▸ **Written exercise**: Copy out all lines carrying the word "pixels".

[Extracted records]
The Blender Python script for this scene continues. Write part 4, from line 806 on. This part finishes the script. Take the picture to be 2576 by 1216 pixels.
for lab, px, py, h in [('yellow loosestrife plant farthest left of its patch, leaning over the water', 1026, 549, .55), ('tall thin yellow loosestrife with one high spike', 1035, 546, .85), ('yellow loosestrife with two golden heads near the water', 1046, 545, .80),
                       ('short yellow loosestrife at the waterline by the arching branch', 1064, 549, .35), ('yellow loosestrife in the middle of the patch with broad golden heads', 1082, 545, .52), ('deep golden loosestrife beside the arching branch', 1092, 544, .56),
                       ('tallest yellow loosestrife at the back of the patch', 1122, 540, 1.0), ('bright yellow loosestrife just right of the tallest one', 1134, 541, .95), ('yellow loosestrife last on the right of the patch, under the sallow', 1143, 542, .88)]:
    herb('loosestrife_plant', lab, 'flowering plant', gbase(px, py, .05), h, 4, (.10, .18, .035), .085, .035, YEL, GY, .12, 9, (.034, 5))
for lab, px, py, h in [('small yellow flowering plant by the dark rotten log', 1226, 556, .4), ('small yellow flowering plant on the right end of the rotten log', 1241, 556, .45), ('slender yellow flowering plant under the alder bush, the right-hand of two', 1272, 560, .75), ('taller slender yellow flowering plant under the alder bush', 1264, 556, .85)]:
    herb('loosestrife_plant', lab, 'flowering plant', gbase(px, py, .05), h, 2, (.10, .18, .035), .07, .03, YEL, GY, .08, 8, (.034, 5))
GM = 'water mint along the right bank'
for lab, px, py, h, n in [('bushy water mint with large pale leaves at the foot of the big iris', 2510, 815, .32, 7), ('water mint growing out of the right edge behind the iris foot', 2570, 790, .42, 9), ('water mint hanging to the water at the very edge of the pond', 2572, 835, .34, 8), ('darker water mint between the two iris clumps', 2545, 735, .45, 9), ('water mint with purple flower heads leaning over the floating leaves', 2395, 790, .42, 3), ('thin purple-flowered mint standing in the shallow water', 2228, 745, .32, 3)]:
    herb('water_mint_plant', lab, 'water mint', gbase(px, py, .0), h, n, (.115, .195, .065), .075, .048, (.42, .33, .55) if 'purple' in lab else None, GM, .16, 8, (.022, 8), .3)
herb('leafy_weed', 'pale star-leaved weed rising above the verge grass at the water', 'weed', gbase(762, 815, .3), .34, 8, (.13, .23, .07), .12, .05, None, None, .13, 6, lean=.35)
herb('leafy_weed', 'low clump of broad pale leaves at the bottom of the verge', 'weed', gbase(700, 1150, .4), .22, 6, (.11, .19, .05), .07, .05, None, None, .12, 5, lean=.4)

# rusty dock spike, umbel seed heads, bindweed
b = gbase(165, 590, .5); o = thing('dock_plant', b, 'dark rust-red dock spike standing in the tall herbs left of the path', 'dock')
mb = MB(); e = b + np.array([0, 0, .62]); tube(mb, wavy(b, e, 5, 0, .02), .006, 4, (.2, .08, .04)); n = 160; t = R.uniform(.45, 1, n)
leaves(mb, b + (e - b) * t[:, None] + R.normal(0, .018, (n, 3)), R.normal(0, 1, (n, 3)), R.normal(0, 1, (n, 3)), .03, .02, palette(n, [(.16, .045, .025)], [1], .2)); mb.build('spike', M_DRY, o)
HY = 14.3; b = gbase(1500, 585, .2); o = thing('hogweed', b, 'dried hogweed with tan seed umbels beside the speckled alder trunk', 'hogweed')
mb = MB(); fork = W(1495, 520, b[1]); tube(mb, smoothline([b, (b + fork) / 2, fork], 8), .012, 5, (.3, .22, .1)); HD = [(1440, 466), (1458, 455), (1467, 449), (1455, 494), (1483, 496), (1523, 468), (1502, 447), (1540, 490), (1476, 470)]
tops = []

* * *

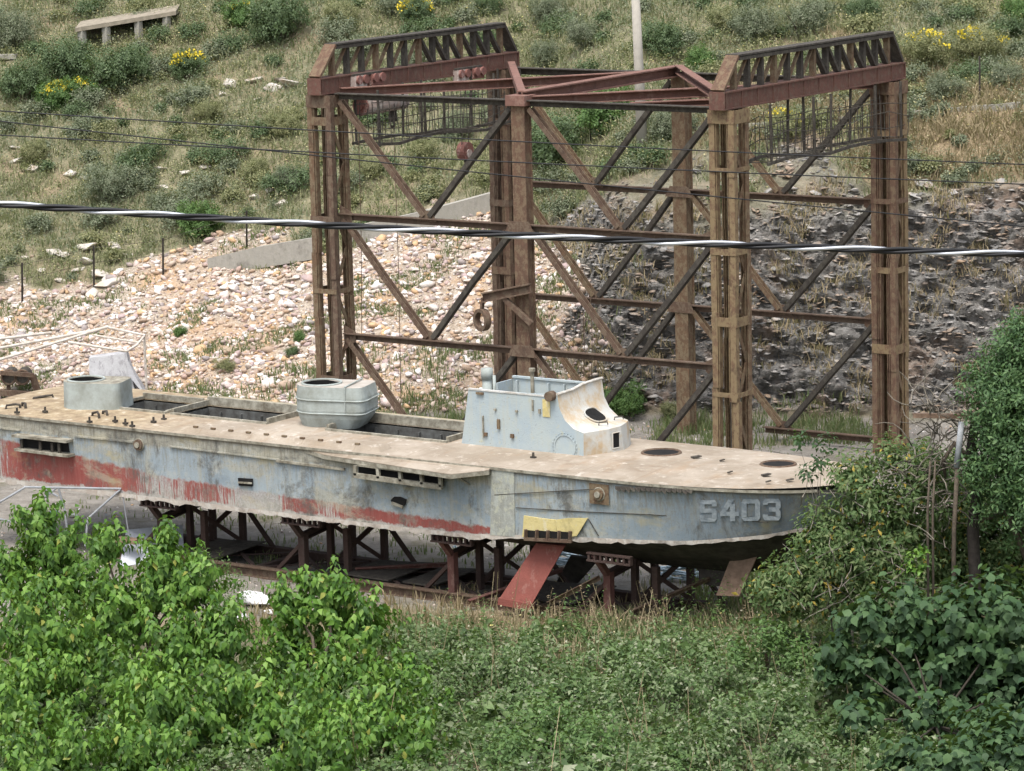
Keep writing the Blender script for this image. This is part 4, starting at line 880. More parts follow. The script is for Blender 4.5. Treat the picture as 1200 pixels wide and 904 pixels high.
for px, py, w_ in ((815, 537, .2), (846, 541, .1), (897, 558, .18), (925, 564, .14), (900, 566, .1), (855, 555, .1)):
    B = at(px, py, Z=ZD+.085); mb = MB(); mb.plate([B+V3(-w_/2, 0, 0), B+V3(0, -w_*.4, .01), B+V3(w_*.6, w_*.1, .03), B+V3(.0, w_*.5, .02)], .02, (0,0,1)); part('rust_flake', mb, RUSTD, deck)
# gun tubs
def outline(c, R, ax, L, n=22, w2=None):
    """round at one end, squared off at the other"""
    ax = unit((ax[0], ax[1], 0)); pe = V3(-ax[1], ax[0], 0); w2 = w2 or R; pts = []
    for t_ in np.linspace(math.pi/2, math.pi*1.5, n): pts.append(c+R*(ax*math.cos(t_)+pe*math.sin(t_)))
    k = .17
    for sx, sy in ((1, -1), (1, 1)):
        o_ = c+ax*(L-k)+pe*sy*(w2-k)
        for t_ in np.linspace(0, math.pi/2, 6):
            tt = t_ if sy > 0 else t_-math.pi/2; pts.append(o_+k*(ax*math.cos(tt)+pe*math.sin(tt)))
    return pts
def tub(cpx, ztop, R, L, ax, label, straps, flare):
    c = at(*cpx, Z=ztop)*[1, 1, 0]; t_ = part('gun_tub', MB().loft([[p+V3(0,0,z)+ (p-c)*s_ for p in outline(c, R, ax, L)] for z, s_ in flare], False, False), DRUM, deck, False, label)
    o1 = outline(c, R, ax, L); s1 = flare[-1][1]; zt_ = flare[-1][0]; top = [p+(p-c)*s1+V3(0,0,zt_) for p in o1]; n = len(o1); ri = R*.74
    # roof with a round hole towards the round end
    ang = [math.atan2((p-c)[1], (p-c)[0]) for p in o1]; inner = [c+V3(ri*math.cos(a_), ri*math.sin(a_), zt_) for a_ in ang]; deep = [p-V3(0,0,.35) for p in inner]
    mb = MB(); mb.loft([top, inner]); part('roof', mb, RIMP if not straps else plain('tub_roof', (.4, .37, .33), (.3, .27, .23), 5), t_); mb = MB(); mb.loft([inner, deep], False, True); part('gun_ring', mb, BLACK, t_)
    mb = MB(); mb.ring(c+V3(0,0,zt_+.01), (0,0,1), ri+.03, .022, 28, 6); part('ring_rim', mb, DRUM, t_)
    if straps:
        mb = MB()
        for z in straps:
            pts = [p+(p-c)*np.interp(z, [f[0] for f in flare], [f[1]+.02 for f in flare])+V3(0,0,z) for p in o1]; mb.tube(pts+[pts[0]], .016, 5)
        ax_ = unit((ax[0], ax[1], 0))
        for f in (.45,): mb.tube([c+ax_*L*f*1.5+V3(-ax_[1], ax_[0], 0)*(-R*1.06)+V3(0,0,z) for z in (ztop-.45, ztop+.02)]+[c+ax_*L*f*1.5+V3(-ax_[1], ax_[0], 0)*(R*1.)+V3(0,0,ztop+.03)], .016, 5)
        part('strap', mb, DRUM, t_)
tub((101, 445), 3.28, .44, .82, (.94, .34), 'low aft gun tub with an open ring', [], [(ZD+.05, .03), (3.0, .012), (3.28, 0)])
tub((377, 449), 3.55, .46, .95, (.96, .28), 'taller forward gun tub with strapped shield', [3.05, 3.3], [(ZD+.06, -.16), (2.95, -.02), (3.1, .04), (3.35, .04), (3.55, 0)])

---

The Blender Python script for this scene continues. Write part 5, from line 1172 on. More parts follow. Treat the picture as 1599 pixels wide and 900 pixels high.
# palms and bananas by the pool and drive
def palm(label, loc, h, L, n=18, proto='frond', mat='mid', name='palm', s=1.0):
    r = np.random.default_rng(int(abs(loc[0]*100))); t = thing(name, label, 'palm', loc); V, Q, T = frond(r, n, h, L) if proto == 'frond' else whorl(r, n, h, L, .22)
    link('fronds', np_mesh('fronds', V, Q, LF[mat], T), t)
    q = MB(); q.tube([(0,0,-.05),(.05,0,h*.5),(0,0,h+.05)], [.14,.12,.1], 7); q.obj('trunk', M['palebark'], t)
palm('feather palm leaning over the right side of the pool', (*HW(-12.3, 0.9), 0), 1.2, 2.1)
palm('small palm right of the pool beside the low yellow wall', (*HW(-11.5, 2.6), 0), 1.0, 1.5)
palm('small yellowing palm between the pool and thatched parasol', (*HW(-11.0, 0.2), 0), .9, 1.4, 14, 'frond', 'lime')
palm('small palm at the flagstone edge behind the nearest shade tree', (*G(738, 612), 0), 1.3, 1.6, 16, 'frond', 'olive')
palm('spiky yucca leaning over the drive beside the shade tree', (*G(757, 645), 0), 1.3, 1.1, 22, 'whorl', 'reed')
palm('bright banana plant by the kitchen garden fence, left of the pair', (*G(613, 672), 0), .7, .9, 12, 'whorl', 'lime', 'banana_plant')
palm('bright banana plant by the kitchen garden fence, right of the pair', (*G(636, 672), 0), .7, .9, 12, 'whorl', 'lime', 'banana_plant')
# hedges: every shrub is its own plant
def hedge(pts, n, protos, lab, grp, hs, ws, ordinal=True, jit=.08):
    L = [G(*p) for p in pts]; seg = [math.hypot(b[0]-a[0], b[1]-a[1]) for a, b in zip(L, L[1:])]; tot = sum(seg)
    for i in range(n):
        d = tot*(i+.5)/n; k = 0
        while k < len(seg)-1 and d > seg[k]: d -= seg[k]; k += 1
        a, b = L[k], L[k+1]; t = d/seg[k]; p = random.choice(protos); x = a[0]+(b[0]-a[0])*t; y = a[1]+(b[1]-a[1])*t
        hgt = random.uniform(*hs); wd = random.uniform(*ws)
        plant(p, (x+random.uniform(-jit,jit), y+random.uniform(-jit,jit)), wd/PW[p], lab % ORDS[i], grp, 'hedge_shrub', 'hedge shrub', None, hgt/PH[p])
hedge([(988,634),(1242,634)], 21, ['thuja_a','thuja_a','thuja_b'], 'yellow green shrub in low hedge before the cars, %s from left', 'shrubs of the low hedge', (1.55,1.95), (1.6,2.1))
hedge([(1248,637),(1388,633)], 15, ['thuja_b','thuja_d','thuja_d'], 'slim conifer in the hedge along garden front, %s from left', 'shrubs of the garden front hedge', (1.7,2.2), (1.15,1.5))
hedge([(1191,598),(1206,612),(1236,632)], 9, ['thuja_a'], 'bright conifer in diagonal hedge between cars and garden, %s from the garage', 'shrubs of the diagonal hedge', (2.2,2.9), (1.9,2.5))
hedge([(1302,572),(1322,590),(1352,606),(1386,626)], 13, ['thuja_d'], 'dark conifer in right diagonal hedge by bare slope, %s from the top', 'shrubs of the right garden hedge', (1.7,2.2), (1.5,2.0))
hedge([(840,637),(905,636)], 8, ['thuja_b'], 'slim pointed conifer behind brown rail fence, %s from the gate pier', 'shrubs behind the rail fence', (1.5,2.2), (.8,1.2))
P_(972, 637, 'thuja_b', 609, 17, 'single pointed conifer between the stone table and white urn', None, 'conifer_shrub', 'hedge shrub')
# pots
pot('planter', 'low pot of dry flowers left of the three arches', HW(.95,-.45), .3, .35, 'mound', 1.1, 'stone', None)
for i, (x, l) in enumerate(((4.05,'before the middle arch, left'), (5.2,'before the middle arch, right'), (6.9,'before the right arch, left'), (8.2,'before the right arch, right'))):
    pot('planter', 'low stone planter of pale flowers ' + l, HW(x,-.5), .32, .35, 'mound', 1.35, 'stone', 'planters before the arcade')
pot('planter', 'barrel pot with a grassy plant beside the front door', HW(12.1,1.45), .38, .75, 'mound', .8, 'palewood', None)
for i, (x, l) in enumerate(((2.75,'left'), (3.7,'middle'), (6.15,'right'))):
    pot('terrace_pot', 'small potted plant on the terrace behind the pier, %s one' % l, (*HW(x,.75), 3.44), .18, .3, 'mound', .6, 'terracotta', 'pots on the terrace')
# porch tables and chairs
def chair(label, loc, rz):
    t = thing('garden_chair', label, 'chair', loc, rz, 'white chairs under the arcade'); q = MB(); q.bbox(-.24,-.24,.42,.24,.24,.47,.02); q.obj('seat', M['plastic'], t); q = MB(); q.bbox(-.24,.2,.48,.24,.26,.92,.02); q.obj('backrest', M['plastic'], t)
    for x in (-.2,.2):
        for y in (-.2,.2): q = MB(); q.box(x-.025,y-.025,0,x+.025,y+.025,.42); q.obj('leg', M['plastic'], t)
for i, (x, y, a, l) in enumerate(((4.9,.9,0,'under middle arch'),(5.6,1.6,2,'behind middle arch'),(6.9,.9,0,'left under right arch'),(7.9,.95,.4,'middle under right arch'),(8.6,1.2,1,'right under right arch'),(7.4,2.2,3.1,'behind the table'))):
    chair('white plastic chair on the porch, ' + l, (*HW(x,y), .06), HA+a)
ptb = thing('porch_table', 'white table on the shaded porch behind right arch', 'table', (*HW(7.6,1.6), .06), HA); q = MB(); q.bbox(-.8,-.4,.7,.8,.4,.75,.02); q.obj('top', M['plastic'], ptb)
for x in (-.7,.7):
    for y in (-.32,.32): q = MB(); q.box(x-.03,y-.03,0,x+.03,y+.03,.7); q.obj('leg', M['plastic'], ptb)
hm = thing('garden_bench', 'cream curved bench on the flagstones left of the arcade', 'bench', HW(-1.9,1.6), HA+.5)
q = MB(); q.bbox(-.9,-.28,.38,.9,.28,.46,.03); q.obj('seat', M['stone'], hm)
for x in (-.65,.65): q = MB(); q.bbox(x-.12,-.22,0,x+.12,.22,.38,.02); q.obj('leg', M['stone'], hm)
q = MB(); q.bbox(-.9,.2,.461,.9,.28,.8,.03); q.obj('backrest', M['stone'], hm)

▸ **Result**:
The Blender Python script for this scene continues. Write part 4, from line 806 on. This part finishes the script. Take the picture to be 2576 by 1216 pixels.
Keep writing the Blender script for this image. This is part 4, starting at line 880. More parts follow. The script is for Blender 4.5. Treat the picture as 1200 pixels wide and 904 pixels high.
The Blender Python script for this scene continues. Write part 5, from line 1172 on. More parts follow. Treat the picture as 1599 pixels wide and 900 pixels high.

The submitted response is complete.